Teamgeist als Schlüssel zum Erfolg

Svindal – zweifacher Olympiasieger, fünffacher Weltmeister und zweifacher Gesamtweltcup-Sieger – war das Herzstück des Teams, diese Rolle teilen sich nun Kilde und Kjetil Jansrud. Nach dem Abgang von Christian Mitter als Herren-Chef und Reto Nydegger als Speed-Trainer bekamen die Norweger rund um Steve Skavik im Frühjahr auch ein neues Trainerteam. „Vor der Saison sind wir deshalb schon ein bisschen nervös geworden. Aber wir haben viel als Mannschaft gemacht. Es ist die beste Zusammenarbeit, es sagt nicht nur einer, was man machen soll“, schilderte Kilde.
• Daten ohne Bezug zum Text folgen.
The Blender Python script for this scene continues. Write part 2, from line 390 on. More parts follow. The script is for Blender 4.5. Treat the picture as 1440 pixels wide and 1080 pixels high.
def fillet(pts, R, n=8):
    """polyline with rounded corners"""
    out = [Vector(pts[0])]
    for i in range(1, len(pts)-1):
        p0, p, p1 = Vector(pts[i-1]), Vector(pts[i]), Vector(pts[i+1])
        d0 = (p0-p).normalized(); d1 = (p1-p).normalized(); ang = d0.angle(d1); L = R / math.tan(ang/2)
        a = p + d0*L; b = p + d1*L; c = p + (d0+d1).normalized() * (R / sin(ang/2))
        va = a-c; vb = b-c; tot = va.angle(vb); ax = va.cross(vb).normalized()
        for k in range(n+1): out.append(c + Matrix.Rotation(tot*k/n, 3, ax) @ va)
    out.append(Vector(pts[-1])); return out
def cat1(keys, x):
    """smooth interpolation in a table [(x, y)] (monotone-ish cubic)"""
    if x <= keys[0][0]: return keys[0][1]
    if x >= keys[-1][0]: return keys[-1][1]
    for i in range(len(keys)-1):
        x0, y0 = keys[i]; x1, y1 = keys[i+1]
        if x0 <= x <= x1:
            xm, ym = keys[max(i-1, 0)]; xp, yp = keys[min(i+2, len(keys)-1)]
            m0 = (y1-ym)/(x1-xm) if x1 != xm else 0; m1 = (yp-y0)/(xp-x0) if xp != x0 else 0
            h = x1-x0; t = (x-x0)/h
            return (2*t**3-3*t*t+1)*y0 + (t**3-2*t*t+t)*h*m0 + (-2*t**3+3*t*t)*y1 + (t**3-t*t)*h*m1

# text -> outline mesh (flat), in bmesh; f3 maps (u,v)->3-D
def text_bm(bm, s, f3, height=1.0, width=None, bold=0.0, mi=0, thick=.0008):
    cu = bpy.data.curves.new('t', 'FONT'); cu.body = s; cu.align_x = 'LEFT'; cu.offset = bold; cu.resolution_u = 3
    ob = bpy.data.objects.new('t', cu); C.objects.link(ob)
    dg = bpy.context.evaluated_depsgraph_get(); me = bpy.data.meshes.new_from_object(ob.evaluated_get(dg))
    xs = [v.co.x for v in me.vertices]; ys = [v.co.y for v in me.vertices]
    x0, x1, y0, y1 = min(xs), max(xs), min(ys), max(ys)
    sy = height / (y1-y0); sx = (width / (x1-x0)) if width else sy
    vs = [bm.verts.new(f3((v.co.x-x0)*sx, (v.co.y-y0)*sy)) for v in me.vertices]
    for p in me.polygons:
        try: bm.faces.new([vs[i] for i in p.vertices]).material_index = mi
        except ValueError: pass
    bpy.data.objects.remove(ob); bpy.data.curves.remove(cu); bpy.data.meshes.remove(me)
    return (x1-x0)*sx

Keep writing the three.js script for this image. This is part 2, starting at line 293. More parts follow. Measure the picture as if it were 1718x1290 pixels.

Er war bereit für neue Ideen. Auch wenn es anfangs geschmerzt hatte, dass er mit Mitter seine langjährige Vertrauensperson verlor. Geblieben ist aber der Teamgedanke, der bei den Norwegern der Baustein des Erfolgs ist. Auch als Kilde im Dezember 2015 im Gröden-Super-G das erste Mal im Weltcup auf dem Podest stand, war er nicht allein. Er wurde Dritter – hinter Svindal und Jansrud. Und nun scheint er bereit, der Erste zu werden.